Minggu, 01 April 2018

shariah compatibility of underlying business of the company:Malaysia and DJIMI

Screening criteria Differences
v  Screening criteria of SEC Malaysia 
Screening for shariah complaint stocks is done at central level by the Shariah Advisory Council (SAC) of the Scurities and Exchange Commission (SEC). A list of permissible stocks is issued by the SAC twice a year. The screening criteria is mainly activity or income based. No debt or liquidity screen are used. Thus screening will reqire income statement but not the balancce sheets of the companies. Individual funds or investment companies do not make their own shariah screening criteria. Following screening criteria are used.
1.      Core activities: the core activties of the companies should not be shariah incompatible. Therefore companies with following s their core business activities are excluded: Financial services based on riba (interest); gambling,manufacture or sale of non-halal products or related product, conventional insurance, entertainmnet activities that are non-permissible according to shariah, manufacture or sale of tobacco-based product or related products, stockbroking or share trading in shariah non-approved securities, and other activities deemed non-permissible according to shariah.
2.      Mixed activities : for companies with activities comprising both permisssible and non-permissible element, the SAC considers two additional criteria”
a.      The public perception or image of the company must be good, and
b.      The core activities of the company are important and considered maslaha (public interest) to the muslim ummah (nation) and the country, and the non-permissible element is very small and involves matters such as umum balwa (common plight and difficult to avoid), uruf(custom) and the rights of the non=muslim community which are accepted by Islam.
3.      Bench Marks of Tolerance : Apllicable in case of mixed activities. If the contributiions in turnover or profit before tax from non permissible activities of a company exceed the benchmark,the securities of the company are classified as shariah non approved. The benchmark are:
a.      The five-percent benchmark applied to assess the level of mixed contributions from the activities that are cleary prohibited such as riba (interest-based companies like conventional banks), gambling, liquor and pork.
b.      The 10- percent benchmark applied to asses the level of mixed contributions from the activities that involve the element of “umum balwa” which is a prohibited element affecting most poepled and difficult to avoid. For example, interest income from fixed deposits in conventional banks.
c.                   The 25-percent benchmark this benchmark is used to asses the level of mixed contributions from the activities that are generally permissible according to shariah and have an element of maslaha (public interest), but there are other elements  that may effect the shariah status of these activities. For example, hotel and resort operations, share trading, etc.. as these activities may also  involve other activities that are deemed non permissible according to the shariah
4.      Debt and liquidity : no restriction on the proportion of debt or proportion of liquid assests in total assests.

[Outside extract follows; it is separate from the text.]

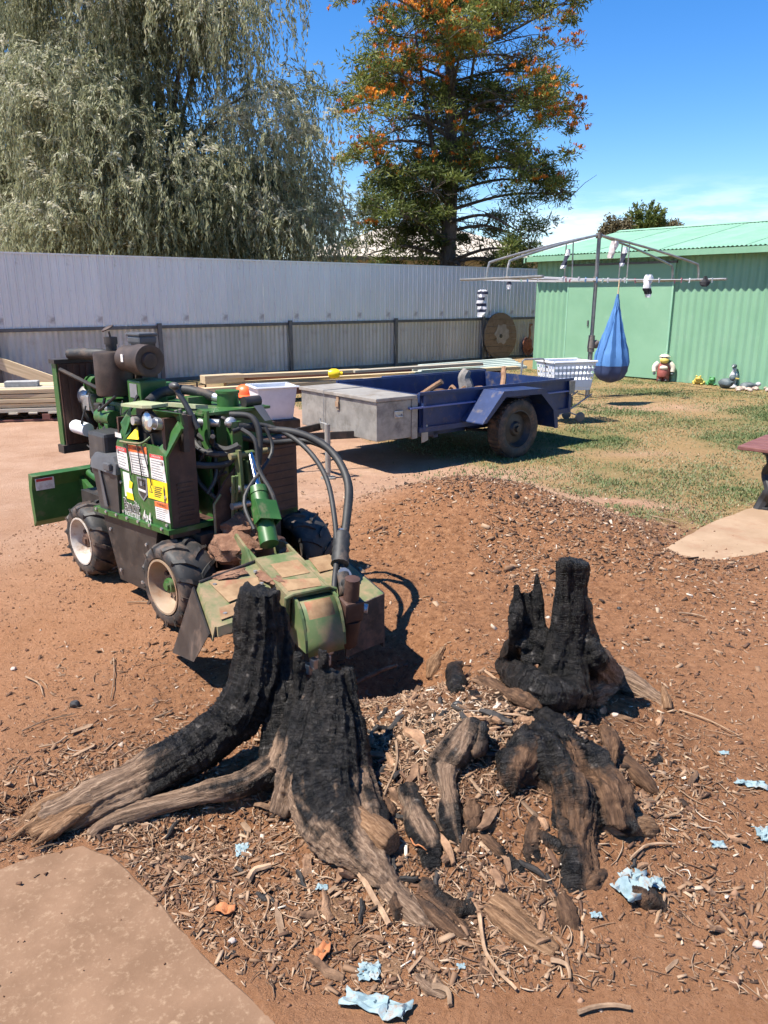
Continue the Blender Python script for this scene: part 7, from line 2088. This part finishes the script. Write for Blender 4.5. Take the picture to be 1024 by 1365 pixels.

v  Dow jones Islamic Index Screening Criteria:
1.        Screens for Acceptable Business Activities:
Aktivities of the companies should not be inconsistent with shariah precepts. Therefore, based on revenue allocation, if any company has business activities in the shariah inconsistent group or sub-group of industries it is excluded from the Islamic index univers. The DJIMI shariah Supervisory Board established that following broad categories of industries as inconsistent with shariah percept: alcohol, pork-related product, Conventonal financial services (banking,insurance, etc), entertainment (hitels, casino/gambling, cinema, pornography, music, etc), Tobacco and weapons and defense industries.
2.        Screens for acceptable financial ratios
After removing companies with unacceptable primary business activities, remove companies with unacceptable level of debts of impure interest income.
1.      Debt to Assets:
Exclude companies if Total debt divided by Trailing 12-Month Average Market capitalization is greater than or equal to 33%
(note: Total debt=Short term Debt + current Portion of long-Term debt+long term debt)
2.      Liquid Assets to Total Assets:
Exlude companies if the sum of cash and interest Bearing Securities divided by Trailing 12 month average market capitalization is greater than or equal to 33%.
3.      Receiveables to Assets:
Exclude companies if Accounts Receivables divided by Total Assets is greater than or equal to 45%.
(note: Accounts Receivable = Current Receivables + long Term Receivables)

Companies passing the screens are included as components of theDow jones Islamic Market Index.